Chinese developers (including Greenland) facing domestic hazards from "unearned revenue"; a ripple effect in Brooklyn?

The Wall Street Journal's Mike Bird, who last month advised investors to sell Greenland Holdings Corp. (parent of Greenland USA) given red flags like high "unearned revenue"--properties bought by customers but not yet delivered--has issued another warning.

His 9/19/19 article, Chinese Property Giants Could Regret Milking the Country's Middle Class, doesn't mention Greenland, but certainly includes the the company (as he confirmed on Twitter), citing the "politically sensitive liability" of such unearned revenue from presales as representing "a greater share of the 10 largest property developers' liabilities than total debt."

It would be difficult, indeed, to sell out years before construction completion in New York (though such pre-sales do occur).

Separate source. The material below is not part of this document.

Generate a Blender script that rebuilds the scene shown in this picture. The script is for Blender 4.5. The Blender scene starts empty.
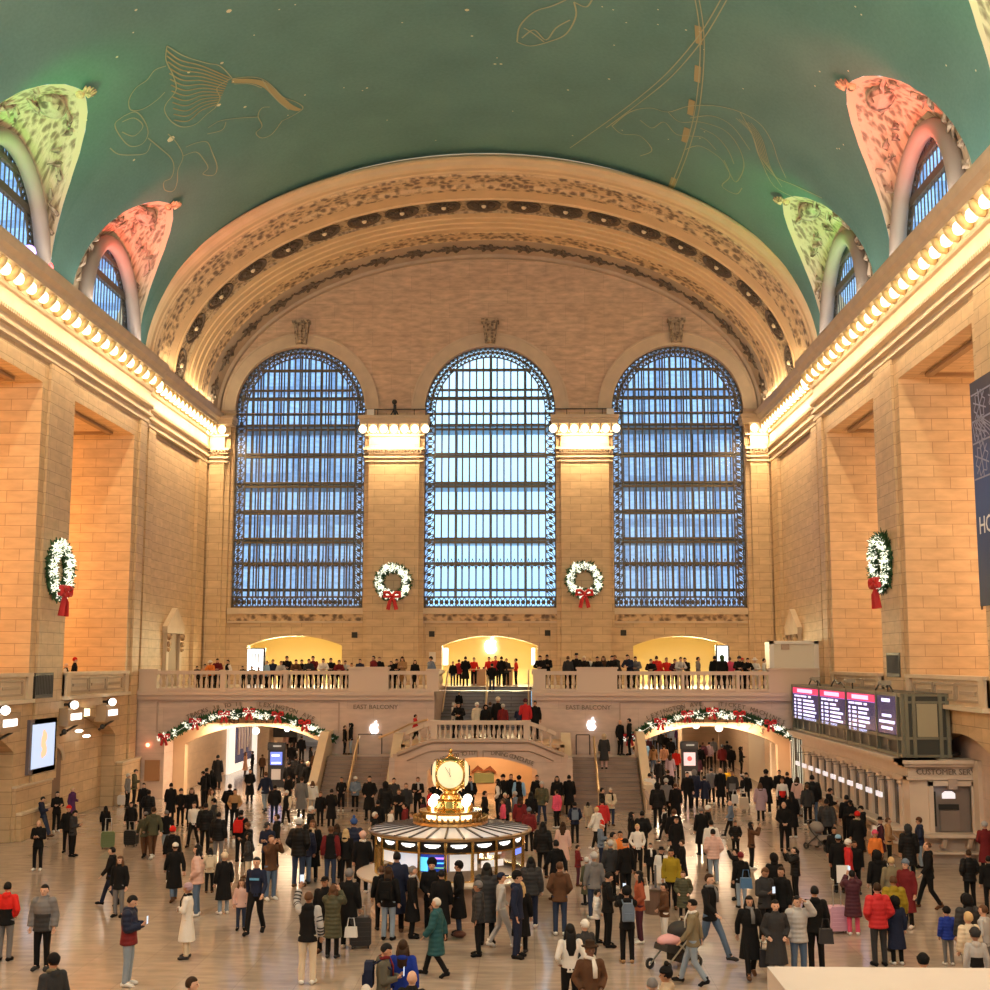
import bpy, bmesh, math, random
from mathutils import Vector, Matrix
random.seed(7)
PI = math.pi
sc = bpy.context.scene
COL = sc.collection
# ---------------------------------------------------------------- camera numbers
F, PT, YW, RL, CX, H = 1256.0, .1315, .0246, -.0012, 2.308, 6.707

def ray(px, py):
    a = px-495; b = 495-py
    c, s = math.cos(RL), math.sin(RL)
    u = c*a+s*b; w = -s*a+c*b
    x = u/F; z2 = w/F
    c, s = math.cos(PT), math.sin(PT)
    y = c-s*z2; z = s+c*z2
    c, s = math.cos(YW), math.sin(YW)
    return (c*x-s*y, s*x+c*y, z)

def atY(px, py, Y):
    d = ray(px, py); t = Y/d[1]
    return (CX+d[0]*t, H+d[2]*t)

def atX(px, py, X):
    d = ray(px, py); t = (X-CX)/d[0]
    return (d[1]*t, H+d[2]*t)

def atZ(px, py, Z):
    d = ray(px, py); t = (Z-H)/d[2]
    return (CX+d[0]*t, d[1]*t)

cam_d = bpy.data.cameras.new('camera')
cam = bpy.data.objects.new('camera', cam_d)
COL.objects.link(cam)
cam_d.sensor_width = 36
cam_d.lens = 36*F/990
cam_d.clip_end = 600
cam.matrix_world = (Matrix.Translation((CX, 0, H)) @ Matrix.Rotation(YW, 4, 'Z')
                    @ Matrix.Rotation(PI/2+PT, 4, 'X') @ Matrix.Rotation(-RL, 4, 'Z'))
sc.camera = cam

# ---------------------------------------------------------------- materials
MATS = {}

def lin(c):
    return tuple((v/12.92 if v <= .04045 else ((v+.055)/1.055)**2.4) for v in c)

def principled(name):
    m = bpy.data.materials.new(name); m.use_nodes = True
    nt = m.node_tree
    return m, nt, nt.nodes['Principled BSDF']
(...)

Bird cites a trend in China, since 2016, of a significant divergence: construction completions have slowed, while presales have grown. That leaves "developers vulnerable to a downturn in demand—or, more likely, a regulatory clampdown" as the government forces them to meet their obligations.

And in Brooklyn?

What does that mean to Greenland in Brooklyn? Unclear, but it's another sign of the giant company's financial challenges, and a reason why it might be interested in marketing more Atlantic Yards/Pacific Park parcels to raise cash, rather than fronting or borrowing the money itself.

The looming question, especially given Greenland's opacity about its timetable and plans in Brooklyn, is whether and when it might decide to pack up.

First, it has an obligation to deliver 2,250 affordable housing units by 2025, a deadline that has provoked doubts (but might be met).

Its embedded infrastructure investment, as well as the obligation to pay annually for railyard development rights--in fifteen annual installments of approximately $11 million each beginning on June 1, 2016--certainly provide reason to stay.

On the other hand, a significant amount of infrastructure investment seems yet to come, especially for the platform needed for the three towers over the eastern block of the railyard, and then the heart of the project's open space, which relies significantly on demapped Pacific Street between Carlton and Vanderbilt avenues.

Surely someone's doing the math. And given that Greenland likely has no future plans in Brooklyn, as opposed to its ongoing businesses in China, it would be politically much less fraught to disengage here. All that, of course, is speculation, but speculation fills the gap when a project like this needs more sunlight.